7/10
Black horse on a white landscape
11 May 2007
A rich woman, Marcia, is bored with her life divided among a husband, a lover, and parties. She feels her life has no meaning and then she decides to go with her son to her country house in the mountains. Later on she'll be joined by her husband. She wants peace and maybe she nurses the hope of finding herself in the solitude of nature.

Arriving there, she wanders around alone or together with her son. There's a ranch owner in the neighborhood riding around looking for an escaped horse. A black horse. He asks Marcia: "Have you seen my horse? It's black and wild". This black horse will be the film's symbol for freedom. The husband arrives, they film themselves with a camera, laugh and make jokes. Sometimes the black horse is seen running around and the ranch owner goes on looking for his horse. One notices that Marcia likes the black horse and roots for it. There's a scene in which she is driving a car, with her son sitting near her, and the horse is running beside the car - she takes the camera and films the horse. The scene is underlined by classical music. Two main shots: 1) The black horse running wild and free. 2) Marcia laughing happily holding her camera.
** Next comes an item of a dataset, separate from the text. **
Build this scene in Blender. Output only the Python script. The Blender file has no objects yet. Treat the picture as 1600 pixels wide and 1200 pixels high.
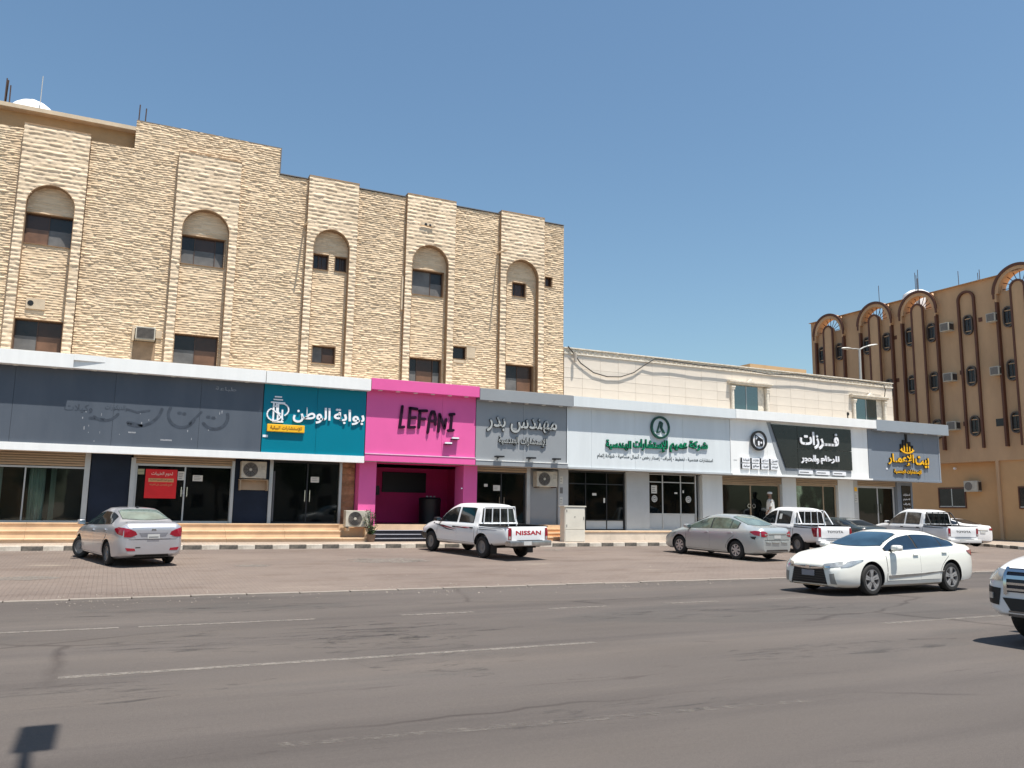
import bpy, bmesh, math, random
import numpy as np
from mathutils import Vector, Matrix
from mathutils.bvhtree import BVHTree

SC = bpy.context.scene
COL = SC.collection
RNG = random.Random(7)
R = math.radians

# ------------------------------------------------------------------ camera, world, sun, exposure
cam_d = bpy.data.cameras.new('camera')
cam = bpy.data.objects.new('camera', cam_d)
COL.objects.link(cam)
cam_d.sensor_width = 36.0
cam_d.lens = 1291.12 / 1600 * 36.0
cam_d.clip_start = 0.1
cam_d.clip_end = 5000
_m = np.array([[0.90048006, -0.43467664, 0.01385217], [-0.07720303, -0.12842654, 0.98870942], [0.4279899, 0.89138255, 0.14920389]])
cam.matrix_world = Matrix(((_m[0][0], _m[1][0], -_m[2][0], 0), (_m[0][1], _m[1][1], -_m[2][1], 0), (_m[0][2], _m[1][2], -_m[2][2], 1.70), (0, 0, 0, 1)))
SC.camera = cam

SUN = Vector((0.10, -0.30, 1.0)).normalized()          # towards the sun
world = bpy.data.worlds.new('World')
SC.world = world
world.use_nodes = True
wn = world.node_tree
wn.nodes.clear()
sky = wn.nodes.new('ShaderNodeTexSky')
sky.sky_type = 'NISHITA'
sky.sun_disc = False
sky.sun_elevation = math.asin(SUN.z)
sky.sun_rotation = math.atan2(SUN.x, SUN.y)
sky.air_density = 1.25
sky.dust_density = 1.0
sky.ozone_density = 2.0
bg = wn.nodes.new('ShaderNodeBackground')
bg.inputs['Strength'].default_value = 0.09
wo = wn.nodes.new('ShaderNodeOutputWorld')
tint = wn.nodes.new('ShaderNodeMix')
tint.data_type = 'RGBA'
tint.blend_type = 'MULTIPLY'
tint.inputs['Factor'].default_value = 1.0
tint.inputs[7].default_value = (0.86, 0.99, 1.01, 1)
wn.links.new(sky.outputs[0], tint.inputs[6])
wn.links.new(tint.outputs[2], bg.inputs[0])
wn.links.new(bg.outputs[0], wo.inputs[0])

sun_d = bpy.data.lights.new('sun', 'SUN')
sun_d.energy = 5.0
sun_d.angle = R(0.53)
sun_d.color = (1.0, 0.95, 0.87)
sun = bpy.data.objects.new('sun', sun_d)
COL.objects.link(sun)
sun.rotation_euler = SUN.to_track_quat('Z', 'Y').to_euler()
sun.location = (0, 0, 40)

SC.view_settings.view_transform = 'Standard'
SC.view_settings.look = 'None'
SC.view_settings.gamma = 1
SC.view_settings.use_curve_mapping = False
SC.view_settings.exposure = 0.55

# ------------------------------------------------------------------ materials
MATS = {}


def s2l(c):
    return tuple((v / 255 / 12.92 if v / 255 <= 0.04045 else ((v / 255 + 0.055) / 1.055) ** 2.4) for v in c)


def mat(name, col, rough=0.6, metal=0.0, var=0.10, scale=2.0, bump=0.0, bscale=40.0, col2=None, coat=0.0, spec=0.5, stretch=(1, 1, 1), detail=5.0, emit=None, tone=None):
    """Procedural material: base colour broken up by object-space noise, optional second colour, bump, tone attribute."""
    if name in MATS:
        return MATS[name]
    m = bpy.data.materials.new(name)
    m.use_nodes = True
    nt = m.node_tree
    b = nt.nodes['Principled BSDF']
    b.inputs['Roughness'].default_value = rough
    b.inputs['Metallic'].default_value = metal
    b.inputs['Coat Weight'].default_value = coat
    b.inputs['Coat Roughness'].default_value = 0.04
    b.inputs['Specular IOR Level'].default_value = spec
    tc = nt.nodes.new('ShaderNodeTexCoord')
    mp = nt.nodes.new('ShaderNodeMapping')
    mp.inputs['Scale'].default_value = stretch
    nt.links.new(tc.outputs['Object'], mp.inputs[0])
    nz = nt.nodes.new('ShaderNodeTexNoise')
    nz.inputs['Scale'].default_value = scale
    nz.inputs['Detail'].default_value = detail
    nz.inputs['Roughness'].default_value = 0.62
    nt.links.new(mp.outputs[0], nz.inputs['Vector'])
    rp = nt.nodes.new('ShaderNodeValToRGB')
    c2 = col2 if col2 else tuple(c * (1 - var) for c in col)
    c1 = col if col2 else tuple(min(1, c * (1 + var)) for c in col)
    rp.color_ramp.elements[0].position = 0.36
    rp.color_ramp.elements[1].position = 0.64
    rp.color_ramp.elements[0].color = (*c2, 1)
    rp.color_ramp.elements[1].color = (*c1, 1)
    nt.links.new(nz.outputs['Fac'], rp.inputs[0])
    out = rp.outputs[0]
    if tone:
        at = nt.nodes.new('ShaderNodeAttribute')
        at.attribute_name = 'tone'
        r2 = nt.nodes.new('ShaderNodeValToRGB')
        r2.color_ramp.elements[0].color = (*tone[0], 1)
        r2.color_ramp.elements[1].color = (*tone[1], 1)
        nt.links.new(at.outputs['Fac'], r2.inputs[0])
        mx = nt.nodes.new('ShaderNodeMix')
        mx.data_type = 'RGBA'
        mx.blend_type = 'MULTIPLY'
        mx.inputs['Factor'].default_value = 1
        nt.links.new(out, mx.inputs[6])
        nt.links.new(r2.outputs[0], mx.inputs[7])
        out = mx.outputs[2]
    nt.links.new(out, b.inputs['Base Color'])
    if bump > 0:
        n2 = nt.nodes.new('ShaderNodeTexNoise')
        n2.inputs['Scale'].default_value = bscale
        n2.inputs['Detail'].default_value = 4
        nt.links.new(mp.outputs[0], n2.inputs['Vector'])
        bp = nt.nodes.new('ShaderNodeBump')
        bp.inputs['Strength'].default_value = 0.6
        bp.inputs['Distance'].default_value = bump
        nt.links.new(n2.outputs['Fac'], bp.inputs['Height'])
        nt.links.new(bp.outputs[0], b.inputs['Normal'])
    if emit:
        b.inputs['Emission Color'].default_value = (*col, 1)
        b.inputs['Emission Strength'].default_value = emit
    MATS[name] = m
    return m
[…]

Near the end of the film, when she is back home, she sadly watches her film with the black horse running. The same classical piece underlines it. The End.

That is all the story is about. The main character is probably the black horse.

But jokes aside, I think that Walter Hugo Khouri was inspired by Antonioni's "Deserto Rosso", when he made "Corpo Ardente". There's the same bleak landscape. And the photography is a mystery to me - it is a black & white with shades of color, or rather a color film transmuted into black & white. The landscape seems to dissolve into a shining white and the black horse running free serves as a counterpoint.

Antonioni's "Deserto Rosso" is a powerful study about the shattered life of a woman (Monica Vitti), but "Corpo Ardente" sinks into nothingness in spite of its beautiful images and its several symbols. Visually speaking "Corpo Ardente" is a beautiful film. And the naiveté of its symbols is charming.